**YOUR TASK:** Type out the data exactly as given. Skip any image.
## begin
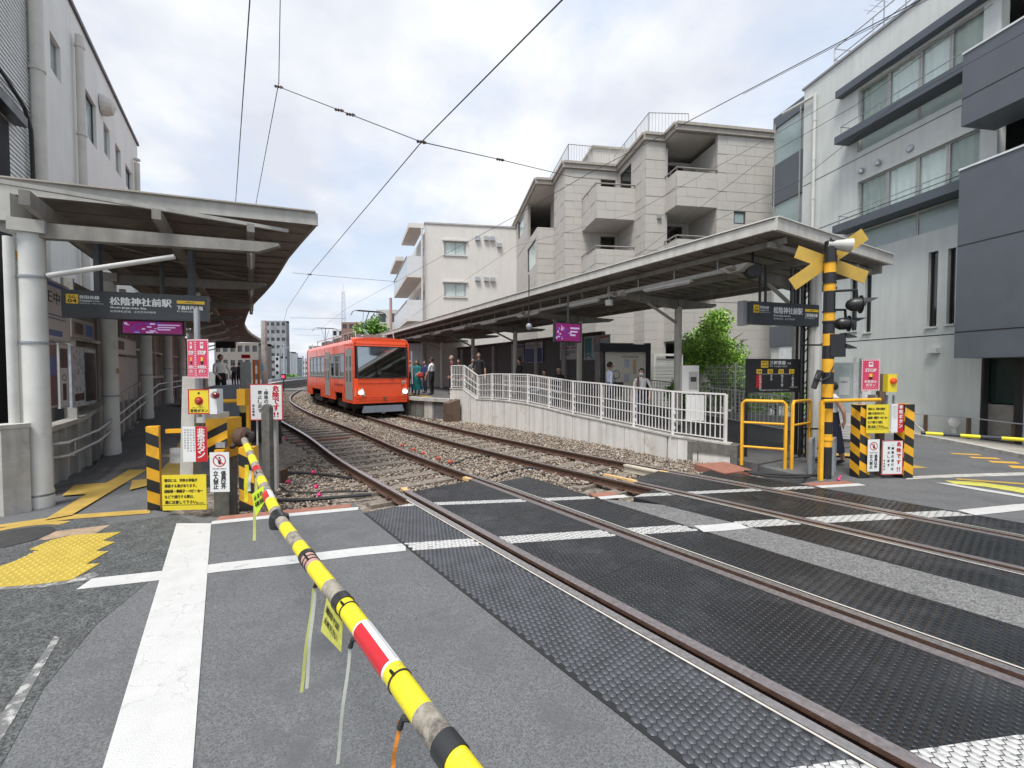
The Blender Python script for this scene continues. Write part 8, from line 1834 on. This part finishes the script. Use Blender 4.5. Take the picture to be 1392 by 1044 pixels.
    if skirt:
        q = MB(); prof = [(0.082, .50), (.078, .57), (.070, .62)] if False else None; q.lathe(loc, [(.155 * h, .17 * h), (.135 * h, .30 * h), (.105 * h, .45 * h), (.082 * h, .56 * h), (.070 * h, .62 * h)], 20); 
        o = MB(); n = 28; vs = []
        for r_, z in ((.16, .15), (.145, .25), (.12, .38), (.098, .50), (.083, .58), (.076, .63)):
            for j in range(n): a = 2 * math.pi * j / n; rr = r_ * (1 + .05 * math.sin(a * 7) * (.65 - z)); vs.append(loc + (rt * math.cos(a) * rr + fw * math.sin(a) * rr * .82 + UP * z) * h)
        o.add(vs, [(i * n + j, i * n + (j + 1) % n, (i + 1) * n + (j + 1) % n, (i + 1) * n + j) for i in range(5) for j in range(n)]); o.build('skirt', skirt, t, smooth=True)
    return t
def at_px(px, Y, z): return Vector(((px - 696) / F * Y, Y, z))
deg = math.radians
wsh = cloth('white shirt', (.72, .73, .76)); navy = cloth('navy', (.018, .022, .05)); blk = cloth('black', (.015, .015, .018)); tealc = cloth('teal', (.01, .17, .19)); maroon = cloth('maroon', (.12, .03, .04)); pblue_ = cloth('pale blue shirt', (.55, .60, .70)); greyc = cloth('grey', (.15, .15, .16))
person(at_px(829, 12.7, surf(6)), deg(10), 1.66, 'man in pale blue shirt and dark trousers walking down the right ramp in profile', pblue_, navy, sleeve='long', stride=.06, arms=((.02, 0), (-.03, .01)))
q = MB(); c = at_px(839, 12.5, 1.05); q.cbox(c, (1, .2), .12, .32, .42); q.tube([c + Vector((-.05, 0, .42)), c + Vector((-.14, .05, .75)), c + Vector((-.2, .1, .42))], .012, 6); o = q.build('shoulder_bag', blk); tag(o, 'black shoulder bag at the hip of the man in pale blue', 'bag')
t = person(at_px(872, 11.7, surf(5) - .02), deg(-110), 1.56, 'woman in a white blouse and face mask walking down the right ramp', cloth('white blouse', (.70, .68, .67)), navy, sleeve='short', mask=True, stride=.07, arms=((.03, .05), (0, .01)), elbows=((.06, .06), (0, 0)))
q = MB(); c = at_px(872, 11.7, surf(5)); q.obb(c + Vector((-.10, -.13, .92)), Vector((-.04, .01, .0)), Vector((0, .04, 0)), UP * .36); o = q.build('bag_strap', cloth('brown strap', (.10, .04, .03))); tag(o, 'brown bag strap over the shoulder of the masked woman', 'bag strap')
person(at_px(567, 19.6, PH), deg(-105), 1.62, 'woman in a long teal dress waiting on the right platform beside the tram', tealc, tealc, sleeve='short', skirt=tealc, long_hair=True, arms=((.05, .0), (.05, 0)), elbows=((.07, .12), (.07, .12)))
q = MB(); c = at_px(571.5, 19.3, PH + .78); q.lathe(c, [(.10, 0), (.15, .08), (.12, .2), (.05, .24)], 12); o = q.build('handbag', cloth('red bag', (.35, .03, .03)), smooth=True); tag(o, 'red handbag held by the woman in the teal dress', 'bag')
person(at_px(587, 19.4, PH), deg(160), 1.72, 'man in white shirt and black trousers waiting on the right platform near the tram', wsh, blk, sleeve='short', arms=((.03, .0), (.0, 0)), elbows=((.05, .04), (0, 0)))
person(at_px(558, 20.4, PH), deg(-80), 1.66, 'person half hidden at the right edge of the tram front', greyc, navy)
person(at_px(578, 21.0, PH), deg(-140), 1.62, 'person in dark blue standing behind the man in the white shirt', cloth('deep blue', (.03, .04, .15)), navy)
person(at_px(614, 18.6, PH + .08), deg(-160), 1.70, 'grey haired person in a dark maroon coat at the top of the ramp', maroon, blk, hair=M('grey hair', (.30, .22, .18), .7), sleeve='long')
person(at_px(624, 19.8, PH), deg(-120), 1.66, 'person in black standing right of the grey haired person', blk, blk, sleeve='long')
person(at_px(651, 17.3, PH + .10), deg(-95), 1.76, 'young man in a loose black T shirt standing behind the ramp fence', blk, blk, sleeve='short', arms=((.01, .025), (.01, .02)))
person(at_px(643, 18.6, PH), deg(-70), 1.68, 'person in dark clothes just left of the man in the black T shirt', greyc, blk, sleeve='long')
person(at_px(706, 17.0, PH), deg(-150), 1.60, 'person in black standing far back behind the third canopy post', blk, blk, sleeve='long')
person(at_px(740, 15.9, PH - .05), deg(-120), 1.62, 'seated person in brown in front of the blue poster', cloth('brown', (.10, .05, .04)), blk, sit=True, sleeve='long')
person(at_px(759.5, 15.4, PH - .0), deg(-110), 1.70, 'seated person in a black top right of the person in brown', blk, greyc, sit=True, sleeve='long')
t = thing('bench', at_px(750, 16.0, PH), 'low dark bench under the posters on the right platform', 'bench'); c = at_px(750, 16.1, PH - .02); q = MB(); q.cbox(c + UP * .38, wR, .4, 1.6, .06); q.build('seat', greysteel, t)
for d_ in (-.6, .6): q = MB(); q.cbox(c + wR * d_, wR, .3, .05, .38); q.build('leg', greysteel, t)
person(at_px(300, 14.2, PH), deg(-35), 1.66, 'person in a loose white top and dark cap on the left platform', cloth('cream top', (.80, .77, .73)), blk, sleeve='long', arms=((.05, .03), (.05, .02)), elbows=((.08, .10), (.08, .10)))
person(at_px(318, 30, PH), deg(-90), 1.68, 'person in dark clothes far along the left platform, left of two', greyc, navy, sleeve='long')
person(at_px(325, 30.5, PH), deg(150), 1.70, 'person in a dark suit far along the left platform, right of two', navy, navy, sleeve='long')
person(at_px(1132, 8.3, 0.02), deg(165), 1.60, 'person in a navy skirt hurrying past behind the signal pole', wsh, navy, sleeve='none', skirt=navy, stride=.10, arms=((-.05, .05), (-.07, .03)), elbows=((-.04, .05), (-.06, .05)), bottom_skin=True, head_turn=.3)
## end
**SOLUTION TO THE PROBLEM:**
The Blender Python script for this scene continues. Write part 8, from line 1834 on. This part finishes the script. Use Blender 4.5. Take the picture to be 1392 by 1044 pixels.
    if skirt:
        q = MB(); prof = [(0.082, .50), (.078, .57), (.070, .62)] if False else None; q.lathe(loc, [(.155 * h, .17 * h), (.135 * h, .30 * h), (.105 * h, .45 * h), (.082 * h, .56 * h), (.070 * h, .62 * h)], 20); 
        o = MB(); n = 28; vs = []
        for r_, z in ((.16, .15), (.145, .25), (.12, .38), (.098, .50), (.083, .58), (.076, .63)):
            for j in range(n): a = 2 * math.pi * j / n; rr = r_ * (1 + .05 * math.sin(a * 7) * (.65 - z)); vs.append(loc + (rt * math.cos(a) * rr + fw * math.sin(a) * rr * .82 + UP * z) * h)
        o.add(vs, [(i * n + j, i * n + (j + 1) % n, (i + 1) * n + (j + 1) % n, (i + 1) * n + j) for i in range(5) for j in range(n)]); o.build('skirt', skirt, t, smooth=True)
    return t
def at_px(px, Y, z): return Vector(((px - 696) / F * Y, Y, z))
deg = math.radians
wsh = cloth('white shirt', (.72, .73, .76)); navy = cloth('navy', (.018, .022, .05)); blk = cloth('black', (.015, .015, .018)); tealc = cloth('teal', (.01, .17, .19)); maroon = cloth('maroon', (.12, .03, .04)); pblue_ = cloth('pale blue shirt', (.55, .60, .70)); greyc = cloth('grey', (.15, .15, .16))
person(at_px(829, 12.7, surf(6)), deg(10), 1.66, 'man in pale blue shirt and dark trousers walking down the right ramp in profile', pblue_, navy, sleeve='long', stride=.06, arms=((.02, 0), (-.03, .01)))
q = MB(); c = at_px(839, 12.5, 1.05); q.cbox(c, (1, .2), .12, .32, .42); q.tube([c + Vector((-.05, 0, .42)), c + Vector((-.14, .05, .75)), c + Vector((-.2, .1, .42))], .012, 6); o = q.build('shoulder_bag', blk); tag(o, 'black shoulder bag at the hip of the man in pale blue', 'bag')
t = person(at_px(872, 11.7, surf(5) - .02), deg(-110), 1.56, 'woman in a white blouse and face mask walking down the right ramp', cloth('white blouse', (.70, .68, .67)), navy, sleeve='short', mask=True, stride=.07, arms=((.03, .05), (0, .01)), elbows=((.06, .06), (0, 0)))
q = MB(); c = at_px(872, 11.7, surf(5)); q.obb(c + Vector((-.10, -.13, .92)), Vector((-.04, .01, .0)), Vector((0, .04, 0)), UP * .36); o = q.build('bag_strap', cloth('brown strap', (.10, .04, .03))); tag(o, 'brown bag strap over the shoulder of the masked woman', 'bag strap')
person(at_px(567, 19.6, PH), deg(-105), 1.62, 'woman in a long teal dress waiting on the right platform beside the tram', tealc, tealc, sleeve='short', skirt=tealc, long_hair=True, arms=((.05, .0), (.05, 0)), elbows=((.07, .12), (.07, .12)))
q = MB(); c = at_px(571.5, 19.3, PH + .78); q.lathe(c, [(.10, 0), (.15, .08), (.12, .2), (.05, .24)], 12); o = q.build('handbag', cloth('red bag', (.35, .03, .03)), smooth=True); tag(o, 'red handbag held by the woman in the teal dress', 'bag')
person(at_px(587, 19.4, PH), deg(160), 1.72, 'man in white shirt and black trousers waiting on the right platform near the tram', wsh, blk, sleeve='short', arms=((.03, .0), (.0, 0)), elbows=((.05, .04), (0, 0)))
person(at_px(558, 20.4, PH), deg(-80), 1.66, 'person half hidden at the right edge of the tram front', greyc, navy)
person(at_px(578, 21.0, PH), deg(-140), 1.62, 'person in dark blue standing behind the man in the white shirt', cloth('deep blue', (.03, .04, .15)), navy)
person(at_px(614, 18.6, PH + .08), deg(-160), 1.70, 'grey haired person in a dark maroon coat at the top of the ramp', maroon, blk, hair=M('grey hair', (.30, .22, .18), .7), sleeve='long')
person(at_px(624, 19.8, PH), deg(-120), 1.66, 'person in black standing right of the grey haired person', blk, blk, sleeve='long')
person(at_px(651, 17.3, PH + .10), deg(-95), 1.76, 'young man in a loose black T shirt standing behind the ramp fence', blk, blk, sleeve='short', arms=((.01, .025), (.01, .02)))
person(at_px(643, 18.6, PH), deg(-70), 1.68, 'person in dark clothes just left of the man in the black T shirt', greyc, blk, sleeve='long')
person(at_px(706, 17.0, PH), deg(-150), 1.60, 'person in black standing far back behind the third canopy post', blk, blk, sleeve='long')
person(at_px(740, 15.9, PH - .05), deg(-120), 1.62, 'seated person in brown in front of the blue poster', cloth('brown', (.10, .05, .04)), blk, sit=True, sleeve='long')
person(at_px(759.5, 15.4, PH - .0), deg(-110), 1.70, 'seated person in a black top right of the person in brown', blk, greyc, sit=True, sleeve='long')
t = thing('bench', at_px(750, 16.0, PH), 'low dark bench under the posters on the right platform', 'bench'); c = at_px(750, 16.1, PH - .02); q = MB(); q.cbox(c + UP * .38, wR, .4, 1.6, .06); q.build('seat', greysteel, t)
for d_ in (-.6, .6): q = MB(); q.cbox(c + wR * d_, wR, .3, .05, .38); q.build('leg', greysteel, t)
person(at_px(300, 14.2, PH), deg(-35), 1.66, 'person in a loose white top and dark cap on the left platform', cloth('cream top', (.80, .77, .73)), blk, sleeve='long', arms=((.05, .03), (.05, .02)), elbows=((.08, .10), (.08, .10)))
person(at_px(318, 30, PH), deg(-90), 1.68, 'person in dark clothes far along the left platform, left of two', greyc, navy, sleeve='long')
person(at_px(325, 30.5, PH), deg(150), 1.70, 'person in a dark suit far along the left platform, right of two', navy, navy, sleeve='long')
person(at_px(1132, 8.3, 0.02), deg(165), 1.60, 'person in a navy skirt hurrying past behind the signal pole', wsh, navy, sleeve='none', skirt=navy, stride=.10, arms=((-.05, .05), (-.07, .03)), elbows=((-.04, .05), (-.06, .05)), bottom_skin=True, head_turn=.3)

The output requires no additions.